The Fabian Society was a secret (and terrible) society, according to Icke. Admittedly, not a very good one when it came to being secret. I get the impression that Icke doesn’t appreciate that the motto “A Wolf in Sheep’s Clothing” and the adoption of Fabius Maximus (the Cunctator) as their hero was all about them trying to change society by using its rules against them. He’d rather believe that they were all about ushering in a hidden state. Still, he does make an interesting point when he talks about how George Orwell and Aldous Huxley, who were both Fabians, ended up writing dystopic fictions when they became disillusioned by their former fellows (however, I suspect we might explain some of this by reference to “grumpy man” syndrome).

On 2012, again…

I went to Icke’s talk thinking that he was a collector, a mere aggregator, of conspiracy theories. I’m wrong about that. Icke, in a surprising turn of events, did not think much of the 2012 apocalypse hypotheses, mostly because they do not fit with his overarching theory.

Icke is not a collector but rather a synthesiser of of conspiracy theories. His theory about vampires and shape-shifters is the synthesis of two schools of thoughts about who rules the world, the supernatural and the alien (or, if you will, the Satanic and the technological). He can claim they are both true because, as hypotheses suitably interpreted, they are not contrary but rather complementary (especially if, like Icke, you believe that at the very basic level of reality there is no real difference in kind).

However, the 2012 story, one about a predicted and terrible apocalypse cannot be integrated, as a whole, into Icke’s overarching theory. The 2012 material comes from an apocalyptic (and largely Christian) worldview to which Icke does not subscribe.
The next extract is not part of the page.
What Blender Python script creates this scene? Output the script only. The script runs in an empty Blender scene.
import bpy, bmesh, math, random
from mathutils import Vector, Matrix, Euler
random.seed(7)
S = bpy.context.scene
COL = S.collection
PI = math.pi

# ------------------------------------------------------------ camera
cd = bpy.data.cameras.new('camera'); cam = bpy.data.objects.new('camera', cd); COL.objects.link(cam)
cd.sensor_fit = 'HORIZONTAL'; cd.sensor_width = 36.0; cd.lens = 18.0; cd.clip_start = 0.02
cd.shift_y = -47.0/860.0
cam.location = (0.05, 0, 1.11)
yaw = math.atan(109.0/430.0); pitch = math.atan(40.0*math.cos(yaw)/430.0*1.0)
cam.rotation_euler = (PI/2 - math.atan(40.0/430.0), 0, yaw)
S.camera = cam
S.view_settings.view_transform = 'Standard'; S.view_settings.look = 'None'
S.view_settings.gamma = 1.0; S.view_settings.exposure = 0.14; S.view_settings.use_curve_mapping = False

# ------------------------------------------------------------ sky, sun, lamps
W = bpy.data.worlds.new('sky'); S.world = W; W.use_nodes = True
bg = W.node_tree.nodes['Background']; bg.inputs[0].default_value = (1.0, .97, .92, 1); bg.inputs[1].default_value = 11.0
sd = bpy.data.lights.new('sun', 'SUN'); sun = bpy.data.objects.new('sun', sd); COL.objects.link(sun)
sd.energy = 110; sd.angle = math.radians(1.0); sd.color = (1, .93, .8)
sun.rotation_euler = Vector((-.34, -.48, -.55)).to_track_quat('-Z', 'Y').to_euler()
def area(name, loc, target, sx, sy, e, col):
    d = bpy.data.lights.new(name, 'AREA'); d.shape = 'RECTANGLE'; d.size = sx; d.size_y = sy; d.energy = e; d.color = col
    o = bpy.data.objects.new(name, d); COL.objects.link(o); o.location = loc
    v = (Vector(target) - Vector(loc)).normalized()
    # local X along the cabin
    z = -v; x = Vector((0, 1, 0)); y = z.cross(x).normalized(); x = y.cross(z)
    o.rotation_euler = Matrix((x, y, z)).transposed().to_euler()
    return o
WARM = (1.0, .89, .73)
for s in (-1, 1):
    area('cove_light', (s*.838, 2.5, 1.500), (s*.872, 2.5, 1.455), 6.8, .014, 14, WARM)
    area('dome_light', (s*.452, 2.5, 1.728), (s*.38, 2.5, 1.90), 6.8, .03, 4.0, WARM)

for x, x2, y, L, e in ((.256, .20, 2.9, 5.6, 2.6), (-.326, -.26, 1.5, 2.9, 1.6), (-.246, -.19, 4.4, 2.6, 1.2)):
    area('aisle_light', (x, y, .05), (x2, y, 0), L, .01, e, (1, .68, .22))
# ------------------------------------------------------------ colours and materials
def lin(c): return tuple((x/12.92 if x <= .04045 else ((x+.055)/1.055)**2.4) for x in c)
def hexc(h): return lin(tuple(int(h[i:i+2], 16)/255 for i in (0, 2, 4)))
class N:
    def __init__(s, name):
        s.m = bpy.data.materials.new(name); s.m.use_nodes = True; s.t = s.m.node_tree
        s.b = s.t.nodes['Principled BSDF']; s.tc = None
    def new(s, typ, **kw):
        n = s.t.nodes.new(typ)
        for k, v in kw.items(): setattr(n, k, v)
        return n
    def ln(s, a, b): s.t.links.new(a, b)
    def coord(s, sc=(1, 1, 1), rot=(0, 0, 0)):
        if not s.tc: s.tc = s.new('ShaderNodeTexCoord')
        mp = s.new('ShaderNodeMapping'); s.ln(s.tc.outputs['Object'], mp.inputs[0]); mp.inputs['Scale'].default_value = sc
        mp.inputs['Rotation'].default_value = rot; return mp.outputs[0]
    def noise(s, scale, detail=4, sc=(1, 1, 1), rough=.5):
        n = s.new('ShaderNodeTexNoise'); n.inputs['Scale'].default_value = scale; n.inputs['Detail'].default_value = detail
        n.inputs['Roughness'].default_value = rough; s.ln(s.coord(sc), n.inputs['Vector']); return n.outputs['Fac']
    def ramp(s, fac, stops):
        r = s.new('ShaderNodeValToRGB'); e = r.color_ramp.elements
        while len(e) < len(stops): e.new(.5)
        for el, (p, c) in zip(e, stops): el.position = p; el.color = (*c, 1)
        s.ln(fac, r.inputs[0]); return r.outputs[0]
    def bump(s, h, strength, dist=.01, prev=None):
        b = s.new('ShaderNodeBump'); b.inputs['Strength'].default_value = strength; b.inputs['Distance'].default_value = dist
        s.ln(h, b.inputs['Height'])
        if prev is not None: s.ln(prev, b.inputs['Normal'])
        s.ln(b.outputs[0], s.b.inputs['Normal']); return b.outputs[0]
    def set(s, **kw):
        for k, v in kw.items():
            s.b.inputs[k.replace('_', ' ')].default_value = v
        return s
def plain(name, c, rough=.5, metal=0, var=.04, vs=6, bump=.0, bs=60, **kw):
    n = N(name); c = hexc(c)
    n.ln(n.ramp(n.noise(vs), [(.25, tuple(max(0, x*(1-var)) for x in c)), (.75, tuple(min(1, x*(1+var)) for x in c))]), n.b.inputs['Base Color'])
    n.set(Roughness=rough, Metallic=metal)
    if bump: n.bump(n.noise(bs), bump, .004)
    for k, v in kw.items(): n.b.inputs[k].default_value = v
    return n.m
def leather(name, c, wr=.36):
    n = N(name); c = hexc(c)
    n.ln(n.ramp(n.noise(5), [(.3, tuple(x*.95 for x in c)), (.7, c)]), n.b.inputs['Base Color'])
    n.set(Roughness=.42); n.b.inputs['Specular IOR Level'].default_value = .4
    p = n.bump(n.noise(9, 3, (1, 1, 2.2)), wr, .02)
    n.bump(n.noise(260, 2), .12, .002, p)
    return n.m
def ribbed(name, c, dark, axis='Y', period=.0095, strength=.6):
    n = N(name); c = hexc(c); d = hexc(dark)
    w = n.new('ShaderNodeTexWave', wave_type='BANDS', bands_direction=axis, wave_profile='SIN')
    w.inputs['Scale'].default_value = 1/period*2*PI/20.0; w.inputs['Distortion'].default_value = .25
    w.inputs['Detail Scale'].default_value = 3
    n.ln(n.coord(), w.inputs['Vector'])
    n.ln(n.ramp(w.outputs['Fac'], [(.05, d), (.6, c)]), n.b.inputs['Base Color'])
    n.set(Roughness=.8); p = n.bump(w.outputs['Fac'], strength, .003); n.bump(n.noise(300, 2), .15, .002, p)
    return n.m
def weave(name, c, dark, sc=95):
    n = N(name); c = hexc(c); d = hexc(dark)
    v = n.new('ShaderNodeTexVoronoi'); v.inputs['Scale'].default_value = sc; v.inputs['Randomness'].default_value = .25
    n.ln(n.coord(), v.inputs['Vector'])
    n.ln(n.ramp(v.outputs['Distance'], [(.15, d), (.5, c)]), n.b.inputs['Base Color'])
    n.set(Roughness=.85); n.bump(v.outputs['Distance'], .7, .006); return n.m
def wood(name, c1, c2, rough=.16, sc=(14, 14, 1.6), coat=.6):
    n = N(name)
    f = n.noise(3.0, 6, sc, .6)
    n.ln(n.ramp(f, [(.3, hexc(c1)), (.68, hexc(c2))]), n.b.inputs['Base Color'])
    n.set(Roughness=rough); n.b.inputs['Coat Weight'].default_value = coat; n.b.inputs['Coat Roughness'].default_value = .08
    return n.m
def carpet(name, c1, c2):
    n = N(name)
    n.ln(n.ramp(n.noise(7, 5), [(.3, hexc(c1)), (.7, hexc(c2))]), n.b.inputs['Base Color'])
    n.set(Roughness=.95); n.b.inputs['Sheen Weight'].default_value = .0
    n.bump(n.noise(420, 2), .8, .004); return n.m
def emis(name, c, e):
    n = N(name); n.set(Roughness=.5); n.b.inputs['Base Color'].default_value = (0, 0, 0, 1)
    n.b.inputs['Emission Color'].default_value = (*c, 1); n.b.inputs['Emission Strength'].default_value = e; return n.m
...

Whilst Icke thinks that the world in which we are imprisoned will get worse, he also thinks that it will also get better. The Illuminati are battening down the hatches because the shift is near (the Illuminati, recall, can see the future and thus know their time is coming to an end. The 2012 story, however, is not one of hope but of mere survival: the world as we know it will end, terribly, and only the good will survive to rebuild the world from scratch. This is not the future Icke has been shown: in his future we, the people, will overcome the 4% ((Icke was very dismissive of the Occupy Wall Street people.)) who control us and come to live in the abundant paradise that is an unimprisoned Earth.